Sunday, March 16, 2008

Sefira Bell-Masterson


“Now Enter Grief and Kneeling”
Sefira Bell-Masterson

The audience entered the room, which was empty except for a ladder, three mirrors, a clock on the wall and a scale piled high with used tissues on a white pedestal. Sefira was dressed in a white lacy dress, with chains and locks wrapped around her body and leg. She wore a white mask on her face with a line of safety pins down one side. The mask was chained to her body. Sefira was standing on the top of a ladder when the audience entered. She set the clock to 9:00 and made a hash mark below the clock in white chalk on the black wall. She then descended the ladder and approached the first mirror. She wrote “Day 1” and then a series of numbers in red lipstick on the mirror. She added the numbers, then returned to the ladder and climbed back up. At the top of the ladder she took out a tissue, blew her nose and threw the used tissue onto the pile on top of the scale below. She then set the clock to 12:00 and descended the ladder again. Below the first set of numbers she wrote a second set, climbed back up the ladder, blew her nose, threw the tissue onto the scale, and set the clock to 6:30. She descended the ladder, wrote a zero below the other numbers, turned to face the audience and told them “I’m not very hungry, I had a big lunch.” She ascended the ladder, blew her nose, threw the tissue on the scale, set the clock to 9:00, made a hash mark next to the previous one, descended the ladder, wrote “Day 2” and then a series of numbers on the mirror which she then totaled. She repeated this process five times. Each time she wrote a number much smaller than the others she would turn to the audience and make an excuse for not eating. Progressively the lipstick she was using to write on the mirrors smudged red onto her dress, her mask and the tissues she was using.

For years, as a womyn with an eating disorder, ritual dominated my life. There were the rituals of weighing, the rituals of counting, the rituals of exercise, the rituals of grieving, the rituals of examining myself and my favorite – the ritual of lying.

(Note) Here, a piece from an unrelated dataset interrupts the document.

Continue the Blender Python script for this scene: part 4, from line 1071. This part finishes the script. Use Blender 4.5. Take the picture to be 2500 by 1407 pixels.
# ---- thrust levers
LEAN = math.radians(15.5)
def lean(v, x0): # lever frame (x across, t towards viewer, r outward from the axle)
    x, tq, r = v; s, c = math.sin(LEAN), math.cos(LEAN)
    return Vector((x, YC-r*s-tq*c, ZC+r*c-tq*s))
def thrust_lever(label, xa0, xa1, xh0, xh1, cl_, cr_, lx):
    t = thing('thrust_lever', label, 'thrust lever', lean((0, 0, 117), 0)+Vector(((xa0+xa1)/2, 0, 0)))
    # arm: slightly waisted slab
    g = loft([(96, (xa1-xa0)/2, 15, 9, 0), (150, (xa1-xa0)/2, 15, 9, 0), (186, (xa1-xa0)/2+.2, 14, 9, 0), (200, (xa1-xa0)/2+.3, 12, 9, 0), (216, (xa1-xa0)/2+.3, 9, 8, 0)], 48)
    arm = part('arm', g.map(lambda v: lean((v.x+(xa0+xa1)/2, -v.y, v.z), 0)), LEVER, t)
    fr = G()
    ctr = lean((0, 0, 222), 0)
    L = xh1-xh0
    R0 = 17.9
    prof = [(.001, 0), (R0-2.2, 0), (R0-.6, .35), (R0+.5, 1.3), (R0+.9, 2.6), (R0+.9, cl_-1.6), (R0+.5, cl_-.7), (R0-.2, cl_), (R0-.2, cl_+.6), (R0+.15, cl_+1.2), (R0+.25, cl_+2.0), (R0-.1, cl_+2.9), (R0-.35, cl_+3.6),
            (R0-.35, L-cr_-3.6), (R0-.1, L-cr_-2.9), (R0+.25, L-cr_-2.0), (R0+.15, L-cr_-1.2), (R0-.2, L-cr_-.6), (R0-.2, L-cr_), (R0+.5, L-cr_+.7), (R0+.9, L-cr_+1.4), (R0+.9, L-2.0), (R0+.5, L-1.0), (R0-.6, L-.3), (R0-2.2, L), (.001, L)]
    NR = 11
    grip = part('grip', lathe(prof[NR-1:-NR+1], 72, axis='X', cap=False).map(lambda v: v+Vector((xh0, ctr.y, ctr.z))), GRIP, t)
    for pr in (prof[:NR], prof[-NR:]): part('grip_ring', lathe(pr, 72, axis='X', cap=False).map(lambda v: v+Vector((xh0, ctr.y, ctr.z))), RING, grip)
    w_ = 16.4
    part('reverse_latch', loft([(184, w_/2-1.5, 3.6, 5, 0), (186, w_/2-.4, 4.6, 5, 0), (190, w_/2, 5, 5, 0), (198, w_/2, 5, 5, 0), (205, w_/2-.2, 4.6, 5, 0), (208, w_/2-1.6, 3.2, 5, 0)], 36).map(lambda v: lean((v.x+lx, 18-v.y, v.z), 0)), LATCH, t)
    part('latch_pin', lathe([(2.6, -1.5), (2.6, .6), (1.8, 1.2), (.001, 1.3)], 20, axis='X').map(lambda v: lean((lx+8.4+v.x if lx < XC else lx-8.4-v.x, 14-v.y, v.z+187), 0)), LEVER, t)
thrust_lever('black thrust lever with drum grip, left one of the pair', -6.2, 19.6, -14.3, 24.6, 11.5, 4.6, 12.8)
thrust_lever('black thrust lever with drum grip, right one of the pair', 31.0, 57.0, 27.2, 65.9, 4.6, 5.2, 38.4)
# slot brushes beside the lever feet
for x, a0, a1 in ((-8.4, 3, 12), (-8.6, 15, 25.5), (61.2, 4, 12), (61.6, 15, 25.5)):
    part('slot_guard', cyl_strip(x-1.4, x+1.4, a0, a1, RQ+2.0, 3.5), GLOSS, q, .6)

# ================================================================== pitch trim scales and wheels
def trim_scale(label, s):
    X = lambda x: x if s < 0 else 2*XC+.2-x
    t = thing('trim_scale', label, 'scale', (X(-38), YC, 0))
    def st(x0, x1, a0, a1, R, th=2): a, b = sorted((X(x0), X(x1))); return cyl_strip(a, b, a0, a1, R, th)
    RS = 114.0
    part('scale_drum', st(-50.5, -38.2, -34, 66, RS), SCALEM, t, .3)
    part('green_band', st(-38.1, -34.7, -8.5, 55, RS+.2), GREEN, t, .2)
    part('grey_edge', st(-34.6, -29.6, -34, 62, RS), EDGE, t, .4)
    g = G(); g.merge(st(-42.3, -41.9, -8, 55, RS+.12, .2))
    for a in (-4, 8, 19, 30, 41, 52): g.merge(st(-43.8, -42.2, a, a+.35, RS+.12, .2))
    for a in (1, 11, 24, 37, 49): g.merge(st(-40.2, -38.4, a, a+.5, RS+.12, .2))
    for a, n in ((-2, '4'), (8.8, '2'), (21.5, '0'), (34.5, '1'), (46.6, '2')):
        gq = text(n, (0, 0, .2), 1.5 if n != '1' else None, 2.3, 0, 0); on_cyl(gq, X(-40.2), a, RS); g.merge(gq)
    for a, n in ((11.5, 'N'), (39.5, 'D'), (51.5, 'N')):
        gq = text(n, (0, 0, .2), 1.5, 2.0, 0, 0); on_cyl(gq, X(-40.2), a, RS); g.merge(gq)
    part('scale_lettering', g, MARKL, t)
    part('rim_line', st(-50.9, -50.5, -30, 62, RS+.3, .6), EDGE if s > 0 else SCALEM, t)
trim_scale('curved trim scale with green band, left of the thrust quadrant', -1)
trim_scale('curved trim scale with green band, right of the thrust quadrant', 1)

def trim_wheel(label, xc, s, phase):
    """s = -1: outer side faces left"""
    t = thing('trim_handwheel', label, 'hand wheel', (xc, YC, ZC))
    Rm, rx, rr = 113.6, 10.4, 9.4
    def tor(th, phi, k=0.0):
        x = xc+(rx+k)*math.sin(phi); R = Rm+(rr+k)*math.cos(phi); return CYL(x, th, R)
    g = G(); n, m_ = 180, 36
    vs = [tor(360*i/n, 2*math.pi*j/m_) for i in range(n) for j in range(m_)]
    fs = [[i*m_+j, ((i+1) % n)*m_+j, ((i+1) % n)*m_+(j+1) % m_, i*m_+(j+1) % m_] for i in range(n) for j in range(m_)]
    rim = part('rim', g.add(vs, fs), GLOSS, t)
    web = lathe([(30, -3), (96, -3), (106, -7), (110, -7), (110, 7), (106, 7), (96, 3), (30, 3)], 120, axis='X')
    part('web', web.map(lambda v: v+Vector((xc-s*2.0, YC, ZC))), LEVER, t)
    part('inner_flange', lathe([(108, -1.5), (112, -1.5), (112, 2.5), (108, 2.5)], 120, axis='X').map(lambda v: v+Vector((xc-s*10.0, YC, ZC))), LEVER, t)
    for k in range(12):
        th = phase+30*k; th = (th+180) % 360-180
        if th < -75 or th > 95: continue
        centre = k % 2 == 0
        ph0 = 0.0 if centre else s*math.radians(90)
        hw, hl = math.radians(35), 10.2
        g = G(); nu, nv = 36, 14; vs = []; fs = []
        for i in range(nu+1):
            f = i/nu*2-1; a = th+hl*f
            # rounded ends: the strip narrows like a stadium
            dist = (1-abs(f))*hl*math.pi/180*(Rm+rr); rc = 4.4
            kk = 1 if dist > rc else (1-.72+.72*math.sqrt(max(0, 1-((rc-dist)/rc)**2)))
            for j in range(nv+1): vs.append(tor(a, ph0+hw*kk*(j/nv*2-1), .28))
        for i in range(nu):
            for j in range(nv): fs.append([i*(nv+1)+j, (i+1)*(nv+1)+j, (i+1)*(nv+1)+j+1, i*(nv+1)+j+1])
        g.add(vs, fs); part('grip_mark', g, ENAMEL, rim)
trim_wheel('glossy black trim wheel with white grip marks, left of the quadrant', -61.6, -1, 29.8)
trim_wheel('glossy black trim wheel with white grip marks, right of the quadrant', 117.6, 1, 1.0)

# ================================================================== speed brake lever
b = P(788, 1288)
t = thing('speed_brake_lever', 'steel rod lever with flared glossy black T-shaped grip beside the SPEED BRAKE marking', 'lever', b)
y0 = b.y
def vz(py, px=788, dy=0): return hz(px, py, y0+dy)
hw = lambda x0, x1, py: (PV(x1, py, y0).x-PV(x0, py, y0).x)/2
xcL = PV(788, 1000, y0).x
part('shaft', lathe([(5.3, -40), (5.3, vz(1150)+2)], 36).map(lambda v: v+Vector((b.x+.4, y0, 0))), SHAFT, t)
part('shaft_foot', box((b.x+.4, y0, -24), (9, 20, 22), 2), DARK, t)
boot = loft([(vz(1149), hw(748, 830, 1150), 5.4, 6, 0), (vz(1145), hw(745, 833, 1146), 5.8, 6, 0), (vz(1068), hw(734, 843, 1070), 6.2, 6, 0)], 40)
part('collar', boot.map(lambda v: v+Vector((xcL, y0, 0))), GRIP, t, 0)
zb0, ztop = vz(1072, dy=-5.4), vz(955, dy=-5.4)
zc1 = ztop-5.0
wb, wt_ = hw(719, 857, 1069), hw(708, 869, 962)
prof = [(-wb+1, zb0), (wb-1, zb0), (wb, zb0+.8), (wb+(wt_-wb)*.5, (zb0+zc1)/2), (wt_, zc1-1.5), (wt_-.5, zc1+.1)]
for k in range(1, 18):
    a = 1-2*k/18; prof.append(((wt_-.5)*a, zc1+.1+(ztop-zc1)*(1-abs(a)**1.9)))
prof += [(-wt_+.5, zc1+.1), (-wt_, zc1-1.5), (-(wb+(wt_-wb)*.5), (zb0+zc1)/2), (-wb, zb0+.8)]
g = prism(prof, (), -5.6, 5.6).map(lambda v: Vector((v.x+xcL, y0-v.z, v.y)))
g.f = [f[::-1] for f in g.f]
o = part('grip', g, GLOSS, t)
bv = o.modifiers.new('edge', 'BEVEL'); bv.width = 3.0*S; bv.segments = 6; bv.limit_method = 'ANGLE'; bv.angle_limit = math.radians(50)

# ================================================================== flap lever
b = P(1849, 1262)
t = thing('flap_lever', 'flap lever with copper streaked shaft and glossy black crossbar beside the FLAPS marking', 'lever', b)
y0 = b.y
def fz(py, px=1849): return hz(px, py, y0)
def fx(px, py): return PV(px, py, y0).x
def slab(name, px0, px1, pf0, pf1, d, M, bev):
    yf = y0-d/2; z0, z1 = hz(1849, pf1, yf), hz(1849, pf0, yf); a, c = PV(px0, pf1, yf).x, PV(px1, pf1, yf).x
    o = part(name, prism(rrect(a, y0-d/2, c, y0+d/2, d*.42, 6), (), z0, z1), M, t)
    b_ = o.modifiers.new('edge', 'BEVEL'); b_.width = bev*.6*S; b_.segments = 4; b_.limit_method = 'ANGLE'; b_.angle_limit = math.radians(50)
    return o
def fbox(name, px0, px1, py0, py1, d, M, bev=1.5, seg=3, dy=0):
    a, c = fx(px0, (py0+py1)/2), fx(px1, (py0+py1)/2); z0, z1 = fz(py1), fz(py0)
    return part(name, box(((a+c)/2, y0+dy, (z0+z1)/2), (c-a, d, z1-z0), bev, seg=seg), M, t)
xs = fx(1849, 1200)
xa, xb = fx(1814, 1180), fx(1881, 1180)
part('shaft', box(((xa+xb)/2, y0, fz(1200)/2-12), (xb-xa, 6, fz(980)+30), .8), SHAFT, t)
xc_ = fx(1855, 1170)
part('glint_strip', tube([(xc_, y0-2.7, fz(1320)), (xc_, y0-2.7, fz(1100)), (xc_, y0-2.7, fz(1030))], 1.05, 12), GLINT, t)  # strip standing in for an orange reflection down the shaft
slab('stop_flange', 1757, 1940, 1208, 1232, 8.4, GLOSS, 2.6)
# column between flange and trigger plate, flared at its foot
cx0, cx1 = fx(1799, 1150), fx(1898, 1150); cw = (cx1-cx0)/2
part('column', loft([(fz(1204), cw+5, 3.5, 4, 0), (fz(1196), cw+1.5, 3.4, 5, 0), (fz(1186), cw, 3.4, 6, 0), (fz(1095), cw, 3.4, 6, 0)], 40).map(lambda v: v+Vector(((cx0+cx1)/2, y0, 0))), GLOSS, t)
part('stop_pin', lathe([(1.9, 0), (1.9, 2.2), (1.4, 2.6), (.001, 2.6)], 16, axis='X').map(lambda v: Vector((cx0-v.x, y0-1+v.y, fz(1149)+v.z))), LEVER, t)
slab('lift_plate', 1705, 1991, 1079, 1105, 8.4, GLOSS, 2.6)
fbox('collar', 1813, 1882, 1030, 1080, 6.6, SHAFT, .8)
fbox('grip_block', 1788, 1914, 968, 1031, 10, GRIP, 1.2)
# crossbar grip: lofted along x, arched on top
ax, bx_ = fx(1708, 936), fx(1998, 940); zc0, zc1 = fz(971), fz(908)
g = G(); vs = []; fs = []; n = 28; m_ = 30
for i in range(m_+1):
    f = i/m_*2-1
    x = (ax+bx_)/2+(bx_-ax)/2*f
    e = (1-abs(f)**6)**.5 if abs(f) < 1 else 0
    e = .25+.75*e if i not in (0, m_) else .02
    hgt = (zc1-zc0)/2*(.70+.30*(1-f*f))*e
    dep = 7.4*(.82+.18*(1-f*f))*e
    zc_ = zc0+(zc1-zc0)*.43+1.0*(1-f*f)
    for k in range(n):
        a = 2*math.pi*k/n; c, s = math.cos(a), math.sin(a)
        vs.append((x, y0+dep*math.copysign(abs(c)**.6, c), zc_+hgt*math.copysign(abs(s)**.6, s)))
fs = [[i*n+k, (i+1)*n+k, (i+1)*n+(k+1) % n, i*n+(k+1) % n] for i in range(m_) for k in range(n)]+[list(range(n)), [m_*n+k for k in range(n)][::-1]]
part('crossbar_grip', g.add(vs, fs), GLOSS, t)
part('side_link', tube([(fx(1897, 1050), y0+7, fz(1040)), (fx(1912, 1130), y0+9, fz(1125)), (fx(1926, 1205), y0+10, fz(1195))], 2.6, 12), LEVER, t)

For this piece, I took these rituals and compressed them, enabling them to communicate new meaning. When combined, the rituals became self reflective. Grief was weighed on my digitally precise scale. The record of my caloric consumption and expenditure covered the mirrors, obscuring my image. My voice as I told one of my expertly crafted lies fell flat against the evidence irrefutably visually assembled.